The BSE Sensex climbed 1,372.06 points, or 1.89%, to close at 74,068.45. Meanwhile, the NSE Nifty advanced 445.15 points, or 1.98%, to settle at 23,408.80.

The rebound comes after a sharp sell-off in the previous session, indicating a temporary recovery in investor sentiment. Both benchmark indices gained nearly 2% during the session.


Rupee Weakens Amid Global Pressure

Despite the equity market rally, the Rupee continued to remain under pressure, slipping 35 paise to close at 93.88 (provisional) against the US dollar.

The local currency opened at 93.66 in the interbank foreign exchange market and remained volatile throughout the session before ending lower.
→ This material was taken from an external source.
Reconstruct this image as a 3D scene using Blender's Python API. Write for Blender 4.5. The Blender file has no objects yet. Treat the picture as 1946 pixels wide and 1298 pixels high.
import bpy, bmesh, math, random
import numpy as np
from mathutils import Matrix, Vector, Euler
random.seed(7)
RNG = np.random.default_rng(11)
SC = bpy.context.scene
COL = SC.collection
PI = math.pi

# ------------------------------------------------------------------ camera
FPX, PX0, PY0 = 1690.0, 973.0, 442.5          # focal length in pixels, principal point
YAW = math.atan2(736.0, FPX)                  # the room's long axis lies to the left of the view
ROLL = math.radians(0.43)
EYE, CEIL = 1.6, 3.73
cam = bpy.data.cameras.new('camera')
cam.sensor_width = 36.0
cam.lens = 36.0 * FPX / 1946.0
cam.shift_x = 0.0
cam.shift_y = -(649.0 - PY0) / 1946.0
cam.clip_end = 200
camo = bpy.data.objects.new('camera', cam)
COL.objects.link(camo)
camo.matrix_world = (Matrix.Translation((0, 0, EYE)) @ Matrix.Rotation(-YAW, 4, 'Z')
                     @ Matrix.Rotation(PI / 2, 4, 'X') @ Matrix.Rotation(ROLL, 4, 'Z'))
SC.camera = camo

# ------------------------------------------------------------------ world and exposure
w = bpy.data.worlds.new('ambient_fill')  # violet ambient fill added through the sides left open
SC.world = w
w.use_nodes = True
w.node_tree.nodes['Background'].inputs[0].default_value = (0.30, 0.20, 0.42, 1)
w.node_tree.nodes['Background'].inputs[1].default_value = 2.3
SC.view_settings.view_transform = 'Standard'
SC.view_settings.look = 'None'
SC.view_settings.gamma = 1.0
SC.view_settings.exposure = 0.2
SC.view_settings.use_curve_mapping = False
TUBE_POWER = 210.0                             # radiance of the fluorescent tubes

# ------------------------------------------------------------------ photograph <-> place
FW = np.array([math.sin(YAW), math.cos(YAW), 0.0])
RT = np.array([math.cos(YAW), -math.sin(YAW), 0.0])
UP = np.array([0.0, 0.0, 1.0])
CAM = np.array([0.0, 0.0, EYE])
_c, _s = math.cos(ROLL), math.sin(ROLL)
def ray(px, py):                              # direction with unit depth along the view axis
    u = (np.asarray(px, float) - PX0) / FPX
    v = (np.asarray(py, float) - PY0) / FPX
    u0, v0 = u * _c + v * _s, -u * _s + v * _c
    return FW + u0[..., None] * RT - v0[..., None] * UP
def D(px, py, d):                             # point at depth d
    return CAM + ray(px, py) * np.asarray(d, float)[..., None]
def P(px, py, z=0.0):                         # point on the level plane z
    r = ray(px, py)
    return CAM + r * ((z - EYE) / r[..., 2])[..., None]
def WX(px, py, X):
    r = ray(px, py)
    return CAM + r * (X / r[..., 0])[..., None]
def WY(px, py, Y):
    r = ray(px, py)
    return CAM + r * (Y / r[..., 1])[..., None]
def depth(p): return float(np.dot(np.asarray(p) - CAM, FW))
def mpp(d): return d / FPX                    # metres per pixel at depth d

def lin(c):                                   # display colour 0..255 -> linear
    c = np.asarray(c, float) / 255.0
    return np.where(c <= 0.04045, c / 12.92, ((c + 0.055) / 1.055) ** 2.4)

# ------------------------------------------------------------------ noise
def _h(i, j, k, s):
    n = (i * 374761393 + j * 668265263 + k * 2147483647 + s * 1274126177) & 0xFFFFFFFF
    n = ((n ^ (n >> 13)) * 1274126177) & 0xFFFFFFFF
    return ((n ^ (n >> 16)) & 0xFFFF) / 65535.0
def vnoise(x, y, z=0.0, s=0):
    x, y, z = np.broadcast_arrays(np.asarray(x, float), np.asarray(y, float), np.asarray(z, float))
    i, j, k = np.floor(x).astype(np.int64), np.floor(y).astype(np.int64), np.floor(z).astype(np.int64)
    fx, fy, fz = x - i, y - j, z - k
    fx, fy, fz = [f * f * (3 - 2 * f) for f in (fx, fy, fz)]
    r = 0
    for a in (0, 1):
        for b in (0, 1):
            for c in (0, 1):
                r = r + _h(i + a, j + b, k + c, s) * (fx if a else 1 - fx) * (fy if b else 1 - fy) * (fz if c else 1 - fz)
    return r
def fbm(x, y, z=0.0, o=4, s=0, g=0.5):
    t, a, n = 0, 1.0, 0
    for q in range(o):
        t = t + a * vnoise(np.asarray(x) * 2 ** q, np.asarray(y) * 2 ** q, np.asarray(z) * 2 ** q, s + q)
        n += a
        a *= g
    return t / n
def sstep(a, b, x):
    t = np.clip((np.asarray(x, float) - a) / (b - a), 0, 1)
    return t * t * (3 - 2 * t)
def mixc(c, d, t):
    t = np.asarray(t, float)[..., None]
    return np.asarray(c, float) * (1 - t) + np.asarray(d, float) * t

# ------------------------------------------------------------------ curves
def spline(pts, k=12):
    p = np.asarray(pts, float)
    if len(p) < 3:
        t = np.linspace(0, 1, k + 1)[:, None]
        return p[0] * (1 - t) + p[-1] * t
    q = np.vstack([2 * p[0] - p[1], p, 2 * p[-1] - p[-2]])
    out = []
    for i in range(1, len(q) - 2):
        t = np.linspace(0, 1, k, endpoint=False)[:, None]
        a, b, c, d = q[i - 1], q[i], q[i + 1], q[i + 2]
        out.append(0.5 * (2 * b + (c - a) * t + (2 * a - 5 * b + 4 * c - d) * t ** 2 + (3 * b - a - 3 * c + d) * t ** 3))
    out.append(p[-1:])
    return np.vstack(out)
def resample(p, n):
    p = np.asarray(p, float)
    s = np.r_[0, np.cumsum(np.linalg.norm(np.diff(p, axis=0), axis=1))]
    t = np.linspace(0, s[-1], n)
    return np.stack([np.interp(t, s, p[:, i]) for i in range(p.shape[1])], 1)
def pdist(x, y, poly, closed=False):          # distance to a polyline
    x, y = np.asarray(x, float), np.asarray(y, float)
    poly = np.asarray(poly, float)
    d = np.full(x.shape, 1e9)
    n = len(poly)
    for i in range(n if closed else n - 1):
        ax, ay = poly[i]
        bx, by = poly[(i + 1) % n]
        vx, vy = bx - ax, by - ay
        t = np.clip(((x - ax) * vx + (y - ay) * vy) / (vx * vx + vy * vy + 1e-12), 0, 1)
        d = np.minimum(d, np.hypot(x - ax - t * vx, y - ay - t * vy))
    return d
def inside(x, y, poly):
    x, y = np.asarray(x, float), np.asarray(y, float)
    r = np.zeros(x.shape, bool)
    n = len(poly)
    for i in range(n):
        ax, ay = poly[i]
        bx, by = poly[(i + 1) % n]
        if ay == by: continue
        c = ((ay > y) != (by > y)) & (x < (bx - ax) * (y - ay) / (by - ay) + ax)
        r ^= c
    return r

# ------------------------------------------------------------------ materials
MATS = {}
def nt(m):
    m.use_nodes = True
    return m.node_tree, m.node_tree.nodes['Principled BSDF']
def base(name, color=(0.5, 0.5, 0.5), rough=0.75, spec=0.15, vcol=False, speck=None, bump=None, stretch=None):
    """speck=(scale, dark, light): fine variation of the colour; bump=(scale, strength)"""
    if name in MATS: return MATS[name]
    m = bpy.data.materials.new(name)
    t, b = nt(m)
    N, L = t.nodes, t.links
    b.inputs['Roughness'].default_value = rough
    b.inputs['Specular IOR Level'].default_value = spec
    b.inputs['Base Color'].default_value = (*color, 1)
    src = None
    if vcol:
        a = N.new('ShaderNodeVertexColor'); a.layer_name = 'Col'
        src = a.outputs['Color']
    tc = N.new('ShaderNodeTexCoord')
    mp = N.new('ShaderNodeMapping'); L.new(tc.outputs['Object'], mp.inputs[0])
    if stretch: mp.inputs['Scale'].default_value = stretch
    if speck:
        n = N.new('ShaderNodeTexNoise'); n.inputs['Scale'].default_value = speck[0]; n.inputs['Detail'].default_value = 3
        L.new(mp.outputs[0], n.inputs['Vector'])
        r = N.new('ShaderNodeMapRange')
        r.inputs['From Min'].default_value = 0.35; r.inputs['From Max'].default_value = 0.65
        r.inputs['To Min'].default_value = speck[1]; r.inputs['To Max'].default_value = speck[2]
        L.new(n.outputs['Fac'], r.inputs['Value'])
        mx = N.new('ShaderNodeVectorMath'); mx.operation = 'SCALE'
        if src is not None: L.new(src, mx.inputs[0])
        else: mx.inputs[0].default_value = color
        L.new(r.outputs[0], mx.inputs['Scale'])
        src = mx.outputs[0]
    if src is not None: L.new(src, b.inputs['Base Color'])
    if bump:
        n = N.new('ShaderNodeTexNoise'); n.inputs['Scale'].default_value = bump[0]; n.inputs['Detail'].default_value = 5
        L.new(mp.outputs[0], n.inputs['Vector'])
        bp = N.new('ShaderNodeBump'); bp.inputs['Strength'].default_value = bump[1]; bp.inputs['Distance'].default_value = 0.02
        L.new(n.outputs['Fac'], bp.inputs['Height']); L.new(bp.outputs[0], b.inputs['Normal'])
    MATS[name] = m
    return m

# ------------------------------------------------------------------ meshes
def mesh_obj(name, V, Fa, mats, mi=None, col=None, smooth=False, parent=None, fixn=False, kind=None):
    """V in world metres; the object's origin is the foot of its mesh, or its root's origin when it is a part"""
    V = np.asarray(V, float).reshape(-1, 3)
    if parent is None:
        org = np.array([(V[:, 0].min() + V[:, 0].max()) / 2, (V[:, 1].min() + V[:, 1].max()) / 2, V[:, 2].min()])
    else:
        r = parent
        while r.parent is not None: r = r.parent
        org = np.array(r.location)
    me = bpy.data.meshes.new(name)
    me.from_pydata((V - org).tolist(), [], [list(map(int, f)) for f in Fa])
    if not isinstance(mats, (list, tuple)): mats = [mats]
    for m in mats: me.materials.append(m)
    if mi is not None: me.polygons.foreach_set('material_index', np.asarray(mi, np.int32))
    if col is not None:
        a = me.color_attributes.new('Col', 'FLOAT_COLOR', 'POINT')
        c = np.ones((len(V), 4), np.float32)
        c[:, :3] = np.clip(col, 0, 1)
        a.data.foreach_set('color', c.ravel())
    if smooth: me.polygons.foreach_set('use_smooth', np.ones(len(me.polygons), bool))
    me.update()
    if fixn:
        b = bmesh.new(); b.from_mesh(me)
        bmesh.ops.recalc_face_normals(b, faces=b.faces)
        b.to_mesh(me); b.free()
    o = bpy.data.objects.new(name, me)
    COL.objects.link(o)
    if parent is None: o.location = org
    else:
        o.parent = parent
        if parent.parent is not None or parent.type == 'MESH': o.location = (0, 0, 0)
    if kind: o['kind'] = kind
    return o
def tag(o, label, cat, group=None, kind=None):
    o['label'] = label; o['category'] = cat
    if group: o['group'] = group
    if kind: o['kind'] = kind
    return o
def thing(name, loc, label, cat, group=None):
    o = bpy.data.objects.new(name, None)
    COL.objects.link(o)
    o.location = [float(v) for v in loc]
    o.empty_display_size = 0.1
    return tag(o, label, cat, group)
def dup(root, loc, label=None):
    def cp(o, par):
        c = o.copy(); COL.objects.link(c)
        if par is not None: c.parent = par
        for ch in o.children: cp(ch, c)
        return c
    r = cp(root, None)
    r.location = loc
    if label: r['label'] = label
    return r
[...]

Currency traders pointed to a stronger US dollar and elevated crude oil prices as key factors weighing on the rupee. Ongoing uncertainty related to the West Asia crisis has also triggered foreign fund outflows, adding pressure on the domestic currency.


Global Cues Remain Mixed

Recent developments in the Middle East continue to influence market sentiment.

U.S. President Donald Trump recently announced a five-day delay in proposed military action on Iran’s energy infrastructure, citing progress in backchannel discussions. However, Iran has denied any direct negotiations, calling such reports inaccurate.

Despite the temporary easing of tensions, the Strait of Hormuz remains a key area of concern for global markets, particularly due to its importance in oil supply routes.


Market Outlook

Analysts suggest that while short-term recoveries may continue, the broader trend will depend on geopolitical developments, crude oil prices, and foreign investment flows.

Investors are expected to remain cautious as volatility persists across global and domestic markets.